The bipartisan state Ethics Commission has given a unanimous vote of confidence in administrator Brian Bell. It’s an answer to demands by Republican legislative leaders that Bell resign, for reasons that remain unclear to commission members and chair David Halbrooks.
“I’m confused by it, I don’t think there’s any basis for their position with regard to Brian Bell,” said Halbrooks, a Democrat. “But I still want us to try to do whatever we can, to convey what our message is.”
State Senate Majority Leader Scott Fitzgerald has rejected calls from the ethics and elections commissions to hold public hearings on administrators Bell and Michael Haas.
Ethics commissioner Jeralyn Wendelberger said they should hold their own hearing. Let people come in here and say what they think about his performance, and whether it’s been partisan,” said Wendelbeger, a Democrat on the six member panel. Her motion failed for lack of a second just prior to the unanimous vote of support for Bell.

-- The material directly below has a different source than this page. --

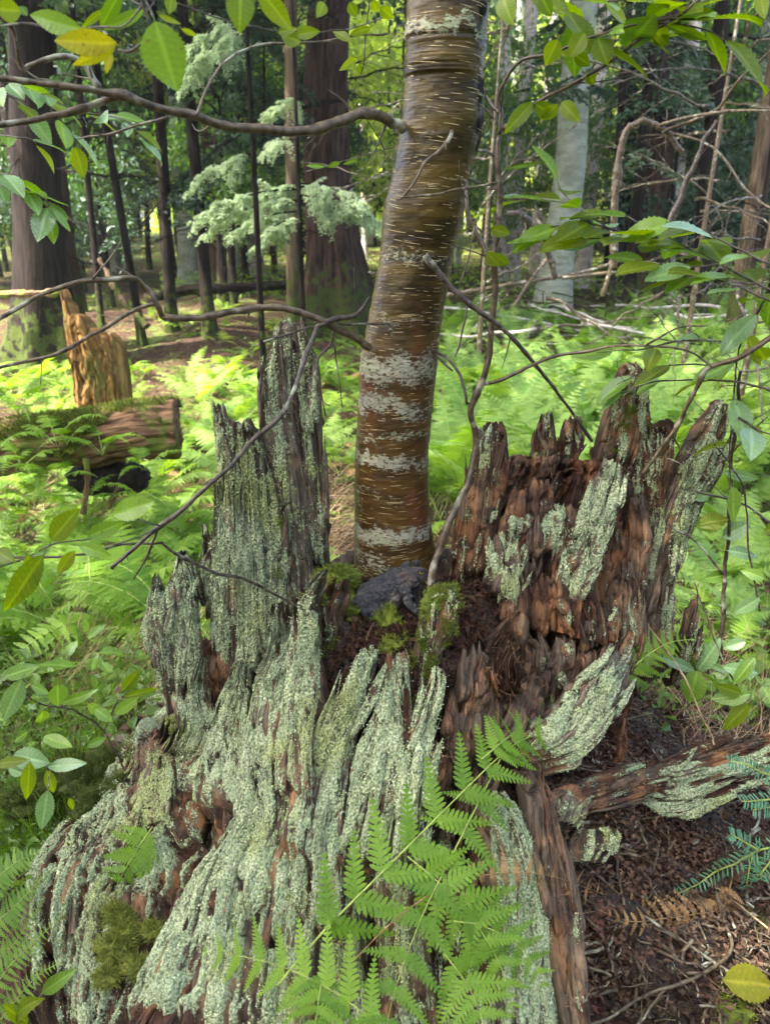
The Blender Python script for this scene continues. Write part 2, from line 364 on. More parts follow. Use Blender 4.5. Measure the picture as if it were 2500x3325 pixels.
M_barkD = mat_bark('dark_bark', (.004, .003, .003), (.024, .017, .013), (40, 4), moss=1, mossz=.7, bump=.012)
M_barkBr = mat_bark('brown_bark', (.030, .021, .014), (.13, .095, .062), (40, 4), moss=1, mossz=1.0, bump=.012)
M_barkG = mat_bark('beech_bark', (.20, .22, .18), (.38, .41, .35), (4, 9), blotch=(.30, .36, .24), bump=.002, rough=.6)
M_barkW = mat_bark('pale_bark', (.36, .32, .28), (.66, .61, .56), (9, 14), blotch=(.16, .13, .11), bump=.004, blotch_t=(.58, .64))
M_log = mat_bark('rotting_log', (.035, .018, .010), (.32, .19, .11), (50, 5), moss=0, bump=.02, blotch=(.15, .17, .04), blotch_t=(.5, .56))
M_orange = mat_bark('fresh_broken_wood', (.055, .032, .013), (.36, .20, .07), (55, 3), bump=.012, blotch=(.20, .17, .05), blotch_t=(.56, .64))
# ---------------------------------------------------------------- foliage generators
def strip_rows(base, d, e, L, ws):    # rows across a blade: base + d*t*L, half widths ws along e ; 2D
    t = np.linspace(0, 1, len(ws)); c = base+np.outer(t*L, d)
    V = np.empty((2*len(ws), 2)); V[0::2] = c-np.outer(ws, e); V[1::2] = c+np.outer(ws, e)
    k = np.arange(len(ws)-1)*2; return V, np.stack([k, k+1, k+3, k+2], -1)
def pinna_template(lod):
    Vs, Qs, n = [], [], 0
    if lod == 2:
        m = 9; ws = []; 
        for k in range(m): ws += [.15*(1-k/m)**.8+.01, .06*(1-k/m)**.8+.004]
        V, Q = strip_rows(np.zeros(2), np.array([1, 0.]), np.array([0.25, 1.]), 1.0, np.array(ws)); return V, Q
    m = 11 if lod == 0 else 7; prof = np.array([.5, 1.0, .68, .98, .6, .8, .4, .05]) if lod == 0 else np.array([.6, 1, .9, .08])
    for k in range(m):
        x = (k+.35)/(m+.6); ln = .195*(1-x)**.75*(1.12 if k else .9)+.012
        for sd in (-1, 1):
            a = math.radians(62); d = np.array([math.cos(a), sd*math.sin(a)]); e = np.array([-d[1], d[0]])
            V, Q = strip_rows(np.array([x, 0.]), d, e, ln, prof*(.50/m)*(1-.45*x)*.98)
            Vs.append(V); Qs.append(Q+n); n += len(V)
    V, Q = strip_rows(np.zeros(2), np.array([1, 0.]), np.array([0, 1.]), 1.0, np.array([.012, .03, .028, .024, .02, .012, .003])); Vs.append(V); Qs.append(Q+n)
    return np.concatenate(Vs), np.concatenate(Qs)
PT = [pinna_template(k) for k in range(3)]
def frond(mb, C, up, npairs=18, width=.08, lod=1, start=.22, seed=0, droop=.18, rach=.0016, mat_r=1, ang=22, env=None, twist=.25, rnd=None, sides=(-1, 1)):
    r = np.random.default_rng(seed); C = np.asarray(C, float); n = len(C)
    T = nrm(np.gradient(C, axis=0)); up = nrm(up)
    N = nrm(up[None]-T*(T@up)[:, None]); S = np.cross(T, N)
    s = start+(1-start)*(np.arange(npairs)+.5)/npairs; s = 1-(1-s)*1.0
    V0, Q0 = PT[lod]; k0 = len(V0)
    for i, si in enumerate(s):
        f = si*(n-1); a = int(min(f, n-2)); w = f-a
        p = C[a]*(1-w)+C[a+1]*w; t = nrm(T[a]*(1-w)+T[a+1]*w); nn = nrm(N[a]*(1-w)+N[a+1]*w); ss = nrm(S[a]*(1-w)+S[a+1]*w)
        u = (si-start)/(1-start); W = width*(env(u) if env else (min(1, .62+1.6*u)*(1-u)**.75+.03))
        for sd in sides:
            al = math.radians(ang+r.normal(0, 4)); D = sd*ss*math.cos(al)+t*math.sin(al)
            tw = r.normal(0, twist); E = np.cross(nn, D); E = nrm(E*math.cos(tw)+nn*math.sin(tw)); M = np.cross(D, E)*1.0
            if M@nn < 0: M = -M
            L = W*(1+r.normal(0, .06)); x = V0[:, 0]; y = V0[:, 1]
            dz = -(droop*(1+.5*r.normal()))*x*x + .04*np.abs(y)*0
            V = p+np.outer(x*L, D)+np.outer(y*L, E)+np.outer(dz*L, nn)+np.outer(r.normal(0, .004, k0)*L, nn)
            A = np.zeros((k0, 4)); A[:, 0] = (rnd if rnd is not None else .5)+r.normal(0, .18); 
            mb.add(V, Q0, A=A)
    tube(mb, C, np.linspace(rach, rach*.3, n), 5, A=[.5, 0, 0, 0], mat=mat_r)
def arch(base, az, L, rise, n=14, bend=1.0, seed=0):
    r = np.random.default_rng(seed); t = np.linspace(0, 1, n); th = rise-(bend*t**1.3)
    ds = L/(n-1); dirs = np.stack([np.sin(az+.25*r.normal()*t)*np.cos(th), np.cos(az)*np.cos(th), np.sin(th)], -1)
    return np.asarray(base)+np.concatenate([np.zeros((1, 3)), np.cumsum(dirs[1:]*ds, axis=0)])
def leaf_arrays(base, tip, normal, hw, seed=0, nl=26, nw=5, serr=.10, fold=.22, curl=.10, wpeak=.42):
    """one serrated ovate leaf blade with corrugated side veins"""
    r = np.random.default_rng(seed); base = np.asarray(base, float); tip = np.asarray(tip, float)
    ax = tip-base; L = np.linalg.norm(ax); D = ax/L; N = nrm(normal-D*np.dot(normal, D)); E = np.cross(N, D)
    t = np.linspace(0, 1, nl); w = hw*(np.sin(np.pi*t**(math.log(.5)/math.log(wpeak))))**.8*(1-.10*t); w[0] = hw*.03; w[-1] = hw*.01
    sr = np.where(np.arange(nl) % 2 == 0, 1+serr, 1-serr*.3); sr[0] = sr[-1] = 1
    u = np.linspace(-1, 1, 2*nw+1); UU, TT = np.meshgrid(u, t)
    edge = np.abs(UU)**4; ww = w[:, None]*(1+(sr[:, None]-1)*edge)
    fwd = .10*L*np.abs(UU)**1.5*(w[:, None]/hw)*.8
    X = TT*L+fwd*.6*(1-TT); Y = UU*ww
    ph = (TT+.10*(-np.abs(UU)))*9*2*np.pi
    vein = np.maximum(0, np.cos(ph))**6
    Z = fold*np.abs(Y)-.010*L*np.cos(ph)*np.abs(UU)*.9-curl*L*(TT-.1)**2+.03*L*r.normal()*UU*TT+.02*L*np.sin(TT*5+r.uniform(0, 6))
    V = base+X[..., None]*D+Y[..., None]*E+Z[..., None]*N
    V = V.reshape(-1, 3); m = 2*nw+1; i = np.arange(nl-1)[:, None]*m+np.arange(m-1)[None]
    Q = np.stack([i, i+1, i+m+1, i+m], -1).reshape(-1, 4)
    A = np.zeros((len(V), 4)); A[:, 0] = np.clip(r.uniform(.1, .9), 0, 1); A[:, 2] = np.maximum(vein*.5, (np.abs(UU) < .12)*1.0).ravel()
    return V, Q, A
def add_leaf(mb, *a, mat=0, **k):
    V, Q, A = leaf_arrays(*a, **k); mb.add(V, Q, A=A, mat=mat)
def scatter_quads(mb, pts, nor, size, aspect, seed, A=None, bent=.3, mat=0):
    """many small 4-vert blades (diamonds): pts Nx3, nor = blade normal Nx3"""
    r = np.random.default_rng(seed); n = len(pts); size = np.broadcast_to(size, (n,))
    d = r.normal(size=(n, 3)); N = nrm(nor); D = nrm(d-N*(d*N).sum(1)[:, None]); E = np.cross(N, D)
    s = size[:, None]
    v0 = pts-D*s*.5; v2 = pts+D*s*.5-N*s*bent*.3; v1 = pts-E*s*aspect*.5+N*s*bent*.25-D*s*.05; v3 = pts+E*s*aspect*.5+N*s*bent*.25-D*s*.05
    V = np.stack([v0, v1, v2, v3], 1).reshape(-1, 3); Q = np.arange(4*n).reshape(-1, 4)
    if A is None: A = np.zeros((n, 4)); A[:, 0] = r.uniform(0, 1, n); A[:, 2] = r.uniform(-1, 1, n)
    mb.add(V, Q, A=np.repeat(A, 4, axis=0), mat=mat)
def blades(mb, base, dirs, length, width, seed=0, A=None, segs=2, mat=0, bend=.3):
    """thin bent tapered strips (grass, needles, straw, moss)"""
    r = np.random.default_rng(seed); n = len(base); L = np.broadcast_to(length, (n,))[:, None]; w = np.broadcast_to(width, (n,))[:, None]
    D = nrm(dirs); s = nrm(np.cross(D, r.normal(size=(n, 3)))); b = nrm(r.normal(size=(n, 3)))*bend
    rows = []
    for k in range(segs+1):
        t = k/segs; c = base+D*L*t+b*L*t*t; ww = w*(1-.85*t)*.5; rows += [c-s*ww, c+s*ww]
    V = np.stack(rows, 1).reshape(-1, 3); m = 2*(segs+1); o = np.arange(n)[:, None]*m
    Q = np.concatenate([o+np.array([2*k, 2*k+1, 2*k+3, 2*k+2])[None] for k in range(segs)])
    if A is None: A = np.zeros((n, 4)); A[:, 0] = r.uniform(0, 1, n); A[:, 2] = r.uniform(-1, 1, n)
    mb.add(V, Q, A=np.repeat(A, m, axis=0), mat=mat)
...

GOP legislative leaders claim that because Bell and Haas worked for the former Government Accountability Board, they have concerns about “partisan influence.”
Bell and Haas were asked to resign by Republican lawmakers after the state Department of Justice released a report in December, that was critical of their response to a leak investigation. The DOJ was trying to determine who gave documents from a secret John Doe probe that targeted Governor Scott Walker’s campaign to The Guardian newspaper. Investigators were unable to determine the source, but said it most likely came from the old GAB – which Republicans split in to two separate commissions last session.
Also on Thursday, the Ethics Commission released some findings from an audit of lobbying practices at the Capitol. Their report says nearly 15 percent of lobbyists apparently worked in 2017 without being properly authorized to do so. Lobbyists and lobbying groups are not named in the report. Bell said that’s because they should be allowed to “present their side of the story.”